Insider Brief
- Logistics startup Stord has raised $250 million in a Series F round at a $3 billion valuation and launched Stord Labs, a new Atlanta-based physical AI and robotics lab aimed at strengthening its challenge to Amazon’s fulfillment ecosystem.
- The funding round included Strike Capital, Kleiner Perkins, Founders Fund, Franklin Templeton, Baillie Gifford, G Squared, Bond and Lux, while Stord Labs will develop robotics, agentic AI and automation technologies for deployment across the company’s network of nearly 100 facilities.
- Stord said it plans to use live operational data from more than 1,000 customers and over $15 billion in annual gross merchandise volume to train and refine AI systems designed to improve efficiency across its logistics platform.
Logistics startup Stord has raised $250 million in a Series F round at a $3 billion valuation and launched a new physical AI and robotics lab in Atlanta to go up against Amazon’s e-commerce and fulfillment network.
The round was led by existing investors and included Strike Capital, Kleiner Perkins, Founders Fund, Franklin Templeton, Baillie Gifford, G Squared, Bond and Lux, according to Stord.
Alongside the funding, Stord unveiled Stord Labs, a dedicated environment at its Atlanta headquarters focused on developing robotics, agentic AI and advanced automation technologies. The company said the lab will allow it to test and validate systems against real-world fulfillment operations before deploying them across its network of nearly 100 facilities.

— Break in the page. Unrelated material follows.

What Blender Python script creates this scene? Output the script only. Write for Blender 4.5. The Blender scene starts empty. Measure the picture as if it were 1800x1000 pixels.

“For years, every independent brand has been left to figure out on their own how to compete against the consumer experience Amazon has spent decades and hundreds of billions building,” noted founder and CEO Sean Henry. “By every measure, independent brands have been losing. Stord exists to level that playing field. We give independent brands the complete commerce stack: the fulfillment network, software and AI, to deliver a consumer experience that surpasses Prime.”
Henry said Stord’s combination of integrated operations and network scale creates reinforcing efficiencies that improve speed, cost and performance, with advances in AI and physical intelligence accelerating those gains for customers.
Stord said the initiative reflects a broader strategy built around connecting physical infrastructure, software and AI into a unified operating platform. Rather than developing systems in isolated simulations or demonstration environments, the company said it plans to train and refine technologies using live operational data generated across its logistics network.
The company said it processes more than $15 billion in gross merchandise volume annually across over 1,000 customers and captures roughly 8 billion data points each year. Stord said the scale of those operations gives it an expanding pool of real-world data to improve efficiency and automation across its network.
Founded as a commerce infrastructure company, Stord provides fulfillment, software and logistics services intended to help brands compete with the delivery expectations established by major e-commerce platforms, particularly Amazon. The company said its revenue has grown roughly tenfold over the past four years, with software emerging as one of its fastest-growing segments.